INFORMATION SHOWN:
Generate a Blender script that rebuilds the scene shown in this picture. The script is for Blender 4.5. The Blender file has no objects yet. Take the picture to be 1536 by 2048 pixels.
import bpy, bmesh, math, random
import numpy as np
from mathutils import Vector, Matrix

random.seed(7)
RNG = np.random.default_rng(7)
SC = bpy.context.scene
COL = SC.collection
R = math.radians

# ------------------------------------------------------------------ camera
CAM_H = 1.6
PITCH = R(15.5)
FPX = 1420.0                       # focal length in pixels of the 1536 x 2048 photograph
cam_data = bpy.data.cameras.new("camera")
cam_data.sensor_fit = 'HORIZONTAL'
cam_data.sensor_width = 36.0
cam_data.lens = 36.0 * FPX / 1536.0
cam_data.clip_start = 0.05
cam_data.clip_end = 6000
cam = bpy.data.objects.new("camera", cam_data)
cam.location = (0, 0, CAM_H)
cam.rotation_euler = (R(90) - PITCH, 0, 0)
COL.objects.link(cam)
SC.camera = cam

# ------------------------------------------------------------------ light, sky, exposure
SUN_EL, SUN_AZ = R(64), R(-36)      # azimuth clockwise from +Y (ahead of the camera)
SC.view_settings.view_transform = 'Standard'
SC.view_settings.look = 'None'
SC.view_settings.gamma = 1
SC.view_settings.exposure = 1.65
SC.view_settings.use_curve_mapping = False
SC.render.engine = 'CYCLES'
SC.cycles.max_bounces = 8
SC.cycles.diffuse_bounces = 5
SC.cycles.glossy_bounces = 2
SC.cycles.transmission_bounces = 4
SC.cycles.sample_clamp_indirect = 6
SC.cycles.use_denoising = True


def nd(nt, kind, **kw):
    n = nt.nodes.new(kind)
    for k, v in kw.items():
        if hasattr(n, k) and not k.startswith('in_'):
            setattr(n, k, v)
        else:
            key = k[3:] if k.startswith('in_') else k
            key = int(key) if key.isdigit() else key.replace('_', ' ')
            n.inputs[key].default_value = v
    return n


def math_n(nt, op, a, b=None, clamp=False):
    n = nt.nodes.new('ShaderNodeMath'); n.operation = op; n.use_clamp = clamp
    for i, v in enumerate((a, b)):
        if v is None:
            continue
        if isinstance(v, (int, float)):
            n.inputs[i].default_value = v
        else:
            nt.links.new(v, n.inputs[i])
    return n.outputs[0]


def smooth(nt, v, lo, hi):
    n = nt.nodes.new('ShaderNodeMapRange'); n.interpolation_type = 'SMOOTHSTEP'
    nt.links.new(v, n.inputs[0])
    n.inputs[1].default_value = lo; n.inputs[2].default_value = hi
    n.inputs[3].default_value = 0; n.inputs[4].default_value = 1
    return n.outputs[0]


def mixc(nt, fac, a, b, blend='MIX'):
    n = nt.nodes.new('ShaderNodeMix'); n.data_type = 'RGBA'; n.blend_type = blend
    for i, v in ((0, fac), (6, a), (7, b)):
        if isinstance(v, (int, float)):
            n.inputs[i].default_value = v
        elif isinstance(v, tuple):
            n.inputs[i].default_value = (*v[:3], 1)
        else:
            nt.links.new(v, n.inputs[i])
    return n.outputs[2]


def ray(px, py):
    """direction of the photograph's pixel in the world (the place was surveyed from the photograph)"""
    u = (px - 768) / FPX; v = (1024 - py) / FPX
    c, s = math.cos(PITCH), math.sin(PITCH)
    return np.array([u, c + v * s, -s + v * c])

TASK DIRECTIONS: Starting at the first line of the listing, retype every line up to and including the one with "R = math.radians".

ANSWER FOR THIS EXERCISE:
Generate a Blender script that rebuilds the scene shown in this picture. The script is for Blender 4.5. The Blender file has no objects yet. Take the picture to be 1536 by 2048 pixels.
import bpy, bmesh, math, random
import numpy as np
from mathutils import Vector, Matrix

random.seed(7)
RNG = np.random.default_rng(7)
SC = bpy.context.scene
COL = SC.collection
R = math.radians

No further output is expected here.